**** INPUT FOR THIS TASK ****

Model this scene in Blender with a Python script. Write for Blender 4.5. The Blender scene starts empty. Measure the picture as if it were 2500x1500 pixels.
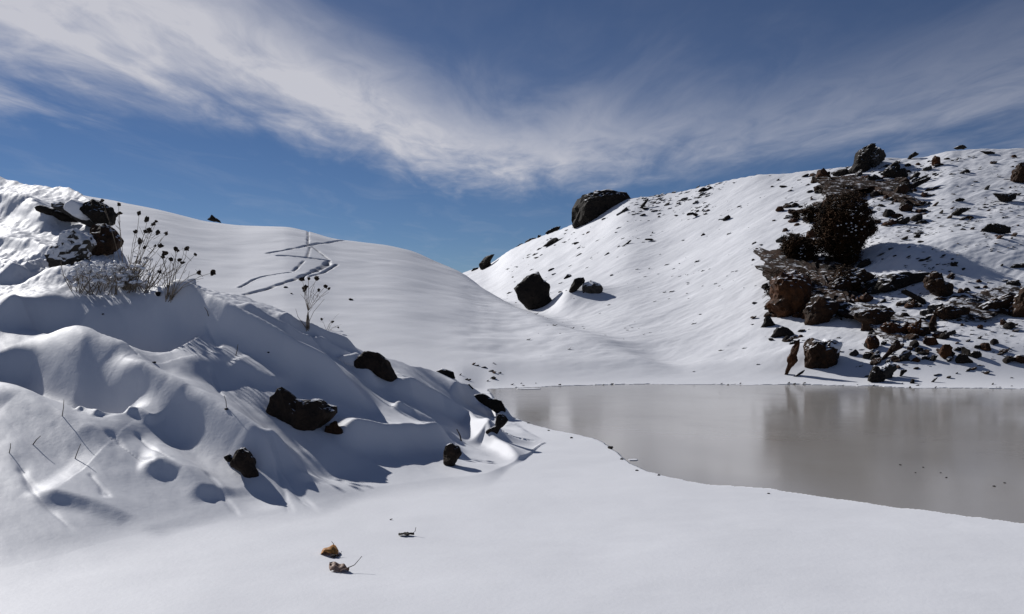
import bpy, bmesh, math, random
import numpy as np
from mathutils import Vector, Matrix, noise as mnoise

# ------------------------------------------------------------------ camera, sky, sun, exposure
SC = bpy.context.scene
COL = SC.collection
F, CX, CY, CAMZ = 2165.0, 1250.0, 750.0, 2.0        # photograph: 2500 x 1500, eye 2 m above the water
cam = bpy.data.objects.new('camera', bpy.data.cameras.new('camera'))
COL.objects.link(cam)
cam.location = (0, 0, CAMZ)
cam.rotation_euler = (math.radians(90), 0, 0)
cam.data.sensor_width = 36.0
cam.data.lens = 36.0 * F / 2500.0
cam.data.clip_end = 5000
SC.camera = cam

SUN_AZ = math.radians(-48)      # measured from straight ahead (+Y), negative = to the left
SUN_EL = math.radians(33.3)
SUNV = Vector((math.sin(SUN_AZ) * math.cos(SUN_EL), math.cos(SUN_AZ) * math.cos(SUN_EL), math.sin(SUN_EL)))
sun = bpy.data.objects.new('sun', bpy.data.lights.new('sun', 'SUN'))
COL.objects.link(sun)
sun.data.energy = 4.85
sun.data.angle = math.radians(0.55)
sun.data.color = (1.0, 0.975, 0.945)
sun.rotation_euler = (-SUNV).to_track_quat('-Z', 'Y').to_euler()

SC.view_settings.view_transform = 'Standard'
SC.view_settings.look = 'None'
SC.view_settings.gamma = 1.0
SC.view_settings.exposure = 0.0
SC.view_settings.use_curve_mapping = False
SC.cycles.max_bounces = 6
SC.cycles.diffuse_bounces = 3
SC.cycles.glossy_bounces = 3

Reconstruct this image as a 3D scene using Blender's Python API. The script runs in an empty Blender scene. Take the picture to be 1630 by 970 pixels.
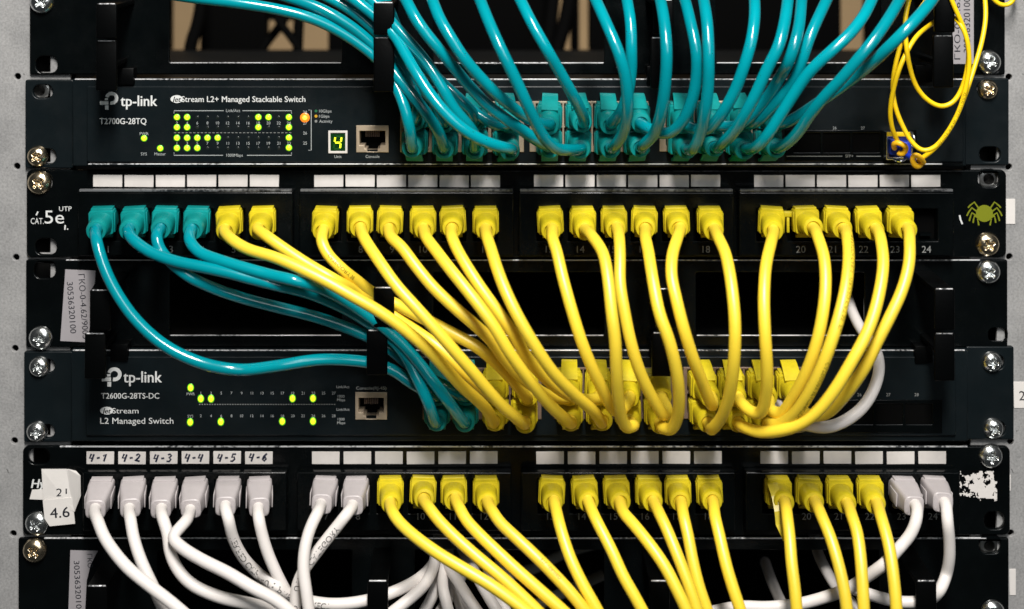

****

▶ **SHORT PROBLEM**:
Lines that hold the word "pixels" are the ones to return, every one of them.

▶ **WRITTEN ANSWER**:
Model this scene in Blender with a Python script. Write for Blender 4.5. The Blender scene starts empty. Measure the picture as if it were 2500x1500 pixels.
Reconstruct this image as a 3D scene using Blender's Python API. The script runs in an empty Blender scene. Take the picture to be 1630 by 970 pixels.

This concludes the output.